Pedro Sánchez el pasado viernes
en Bruselas. FRANCOIS LENOIR REUTERS
Van bien peinados, visten ropa de
marca, besan todavía las manos a las señoras, han aprendido de niños a manejar
el cubierto del pescado, puede que usen un perfume caro, pero sus ideas
políticas huelen a choto machista, a sudor taurino, a franquismo revenido. No
se reconocen de extrema derecha y menos como ultras o fachas, aunque más a la
derecha de Vox ya solo está el tabique o el precipicio. En cualquier espacio de
la política en que este partido aporte una mínima presencia todo va a saber a
Vox, porque es como el ajo, un condimento tan dominante que basta con un solo
diente para que su sabor se apodere de todo el guiso. Ha llegado a las
instituciones como un recuelo franquista encaramado a hombros del Partido
Popular gracias a Ciudadanos, un partido que vino con un talante liberal a
airear los viejos odres de la derecha anquilosada y ha acabado siendo un
exacerbado mamporrero de esta obscena coyunda. Por otro lado está Podemos, una
grey política que trata de entrar en el Gobierno sin haberse quitado de encima
la sensación de estar todavía bebiendo cerveza a morro en los bares de
Lavapiés.
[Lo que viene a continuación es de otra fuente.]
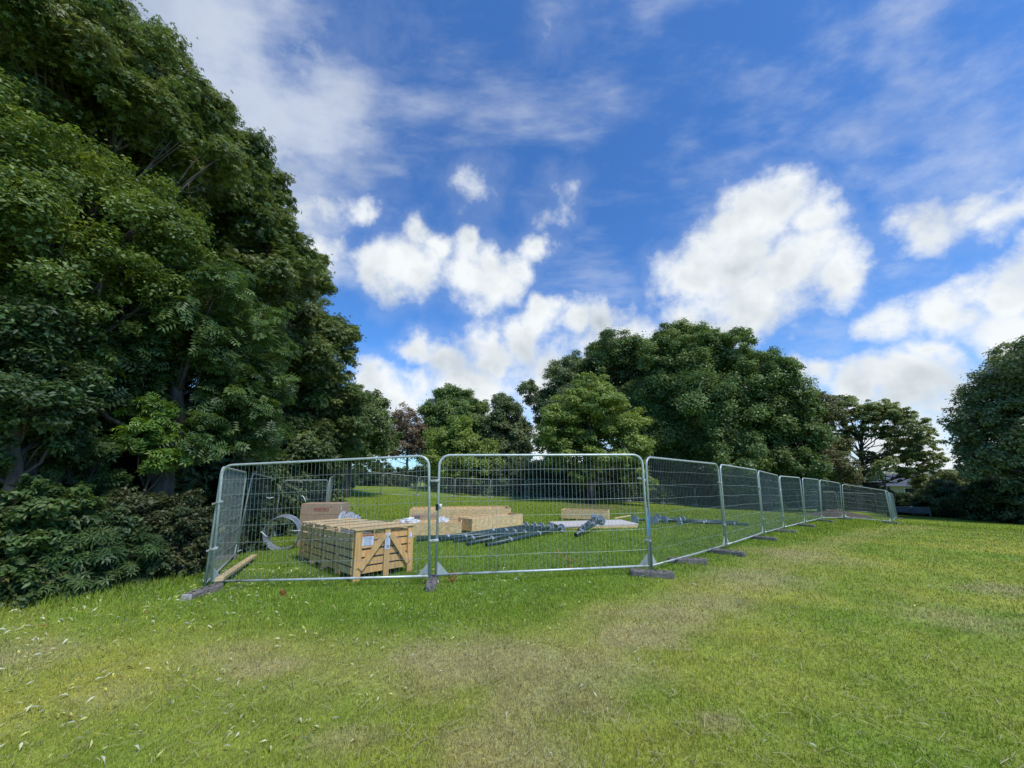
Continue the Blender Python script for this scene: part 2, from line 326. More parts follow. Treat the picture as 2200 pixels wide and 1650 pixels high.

Su jefe de filas es una criatura mediática fabricada por las cámaras,
gracias a su locuacidad imbatible. Aunque un día Pablo Iglesias se presentara
con su cogote esculpido a navaja, prueba de su integración en el sistema, es
difícil imaginarlo callado ante un micrófono a la salida del Consejo de
Ministros sin intentar segarle la hierba bajo los pies al Partido Socialista,
dado su carácter. Batido de uno y otro flanco, Pedro Sánchez permanece agarrado
al azar de sí mismo. La derecha le empuja a abrazarse a los independentistas
para poder achicharrarlo y es como si los curas te obligaran a pecar para poder
mandarte al infierno. Este verano los pájaros caerán ya fritos del tejado y no
será por el calor sino por tanto odio político consolidado.